Now, that’s just one press gaggle, but it’s representative of how neither the political establishment nor the media establishment seems all that concerned about the economy. As David Roberts and Duncan Black noted this week, this simply is not sane:
It is insane, but it is not surprising. The rapid acceptance by the political/media class of extraordinary circumstances is one of the key developments of the past ten years. Remember when people only seemed to talk about the two wars we were fighting when they wanted to send more people to fight in them? How the media had to be dragged, kicking and screaming, to cover evidence that one of those wars was based on a series of lies? Remember how each new aspect of the Bush administration’s expansion of executive power -- complete with warrantless wiretapping of Americans, indefinite detention, torture, etc -- got an initial flurry of attention, then everyone just kind of moved on? One of the defining characteristics of the past decade has been the tendency of both pols and journalists to pay scant attention to things that should be huge stories. We’re fighting simultaneous wars? We torture people? Spy on Americans without court permission? Eh. That’s just how things are now.
So it really isn’t surprising that a catastrophically bad economy has been accepted as the new normal, too.
Now, let’s revisit that chart I posted above -- but this time, extend it through the end of 2012, based on the CNNMoney.com and Philly Fed survey of forecasters. Based on those forecasts, the chart below assumes that unemployment will remain above 9 percent through the end of 2011, and will be between 8 and 9 percent through the end of 2012.

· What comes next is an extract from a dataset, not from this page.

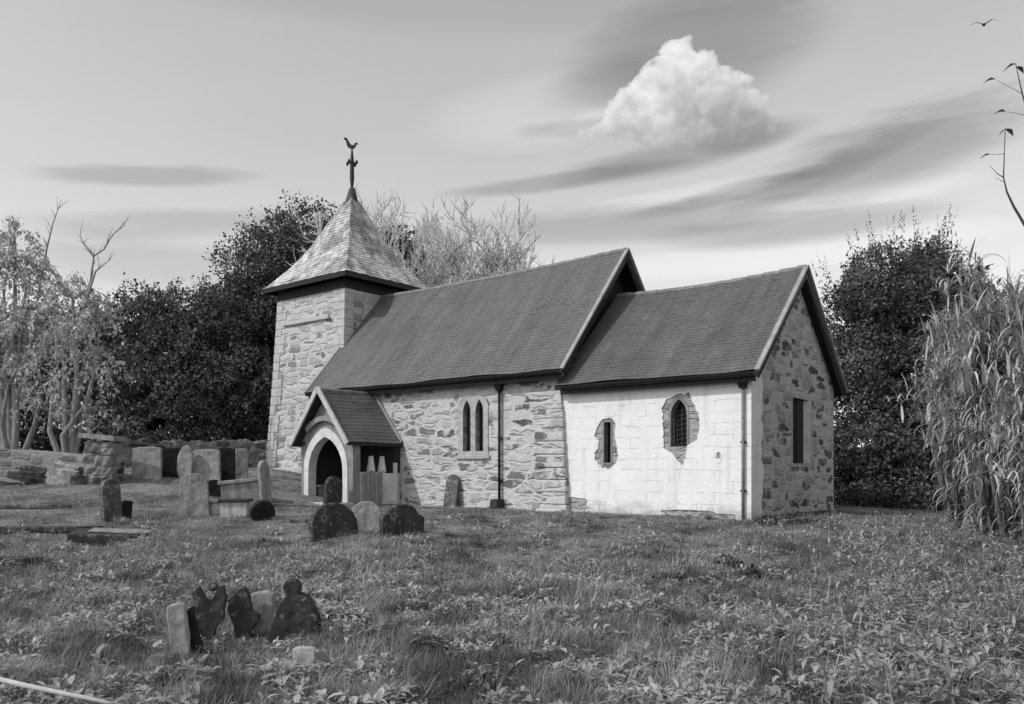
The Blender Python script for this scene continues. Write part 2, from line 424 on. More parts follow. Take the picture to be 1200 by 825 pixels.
M = dict(
    nave=m_rubble('limewashed_rubble', 0.52, 0.30, 0.52, 0.14, 0.42, scale=(1.45, 1.45, 4.7), wash=0.86),
    tower=m_rubble('tower_rubble', 0.52, 0.34, 0.52, 0.22, 0.30, scale=(1.4, 1.4, 4.2), wash=0.92),
    east=m_rubble('bare_rubble', 0.46, 0.26, 0.52, 0.09, 0.42, scale=(1.5, 1.5, 4.9), wash=0.6),
    bare=m_rubble('patch_rubble', 0.36, 0.27, 0.37, 0.2, 0.25, scale=(2.6, 2.6, 7), wash=0.95),
    white=m_whitewash(), slate=m_slate('slate', 0.118, 0.128), slate2=m_slate('dark_slate', 0.102, 0.112),
    ridge=m_plain('ridge_tile', 0.20, 0.8, 0.35, 5), verge=m_plain('pale_verge', 0.30, 0.8, 0.25, 3),
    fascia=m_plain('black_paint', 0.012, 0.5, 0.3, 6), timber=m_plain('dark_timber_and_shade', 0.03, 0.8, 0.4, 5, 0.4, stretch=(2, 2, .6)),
    ptimber=m_plain('weathered_timber', 0.26, 0.85, 0.3, 5, 0.4, stretch=(3, 3, .6)),
    surround=m_plain('worn_dressing', 0.37, 0.9, 0.3, 6, 0.6), dressed=m_plain('dressed_stone', 0.46, 0.9, 0.22, 5, 0.4), mid=m_plain('grey_render', 0.22, 0.9, 0.35, 3, 0.5),
    plaster=m_plain('pale_plaster', 0.60, 0.9, 0.22, 3.5, 0.4), troof=m_tower_roof(),
    lead=m_plain('lead', 0.045, 0.6, 0.3, 6), iron=m_plain('iron', 0.03, 0.6, 0.3, 9),
    glass=m_plain('old_glass', 0.012, 0.5, 0.4, 7, 0.5, spec=0.12), cames=m_plain('lead_cames', 0.07, 0.7, 0.2, 9),
    dark=m_plain('dark_interior', 0.02, 0.9, 0.3, 3),
    hs_dark=m_headstone('dark_headstone', 0.10, 0.24, 0.20), hs_black=m_headstone('black_headstone', 0.05, 0.17, 0.18),
    hs_char=m_headstone('blackest_headstone', 0.020, 0.05, 0.08), hs_pale=m_headstone('pale_headstone', 0.31, 0.42, 0.14), hs_mid=m_headstone('grey_headstone', 0.26, 0.38, 0.14),
    hs_white=m_headstone('white_stone', 0.46, 0.55, 0.14), rubwall=m_rubble('boundary_rubble', 0.24, 0.14, 0.30, 0.07, 0.35, scale=(1.7, 1.7, 3.6), wash=0.2),
    bark=m_plain('bark', 0.07, 0.9, 0.4, 5, 0.6), pbark=m_plain('pale_bark', 0.55, 0.9, 0.3, 4, 0.5), gbark=m_plain('grey_bark', 0.12, 0.9, 0.3, 4, 0.5),
    yew=m_leaf('yew_leaf', 0.03, 0.125, 0.1, 0.9, 0.55), yew2=m_leaf('holly_leaf', 0.036, 0.15, 0.1, 0.9, 0.8),
    pale=m_leaf('pale_leaf', 0.36, 0.62, 0.35, 0.7, 0.7), strand=m_leaf('dry_leaf', 0.26, 0.60, 0.25, 0.6, 0.9),
    grass=m_leaf('grass_blade', 0.145, 0.34, 0.3, 1.4, 0.8), cover=m_leaf('broad_leaf', 0.26, 0.50, 0.3, 0.6, 0.9),
    weed=m_leaf('weed_leaf', 0.18, 0.44, 0.25, 0.5, 1.0), turf=m_ground(),
    bird=m_plain('feather', 0.05, 0.8, 0.4, 9),
)

# ------------------------------------------------------------------ ground
def axis(a, b, dense, far):
    pts = list(np.arange(a, b + 1e-6, dense)); s = dense
    hi = b; lo = a
    while hi < far: s *= 1.35; hi += s; lo -= s; pts += [hi, lo]
    return np.array(sorted(pts))
gx = axis(-30, 30, 0.3, 900); gy = axis(-4, 50, 0.3, 900)
GX, GY = np.meshgrid(gx, gy); GZ = gz(GX, GY)
nx, ny = len(gx), len(gy); idx = np.arange(nx * ny).reshape(ny, nx)
gf = np.stack([idx[:-1, :-1], idx[:-1, 1:], idx[1:, 1:], idx[1:, :-1]], -1).reshape(-1, 4)
tag(mesh_np('ground', np.stack([GX, GY, GZ], -1).reshape(-1, 3), gf, M['turf'], smooth=True), kind='structure')

# ------------------------------------------------------------------ church
church = empty('church', (CX, CY, 0), ROT)
tag(church, 'small stone church with whitewashed chancel, slate roofs, porch and pyramid-capped tower', 'church')
AX = 2.9                                              # axis of nave and chancel (local y)
X, Yv, Z = Vector((1, 0, 0)), Vector((0, 1, 0)), Vector((0, 0, 1))
ZB = -1.0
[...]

If the economic forecasts are right, we’re going to have more months of the unemployment rate higher than 8 percent (and 9 percent) in four years than we did in the previous 61. From 1948-1968, a 7 percent unemployment rate was pretty bad -- it happened in less than 20 percent of those 732 months. Now we’re looking at four consecutive years above 8 percent unemployment; nearly three straight above 9. And it often seems politicians and the media would rather focus on anything else.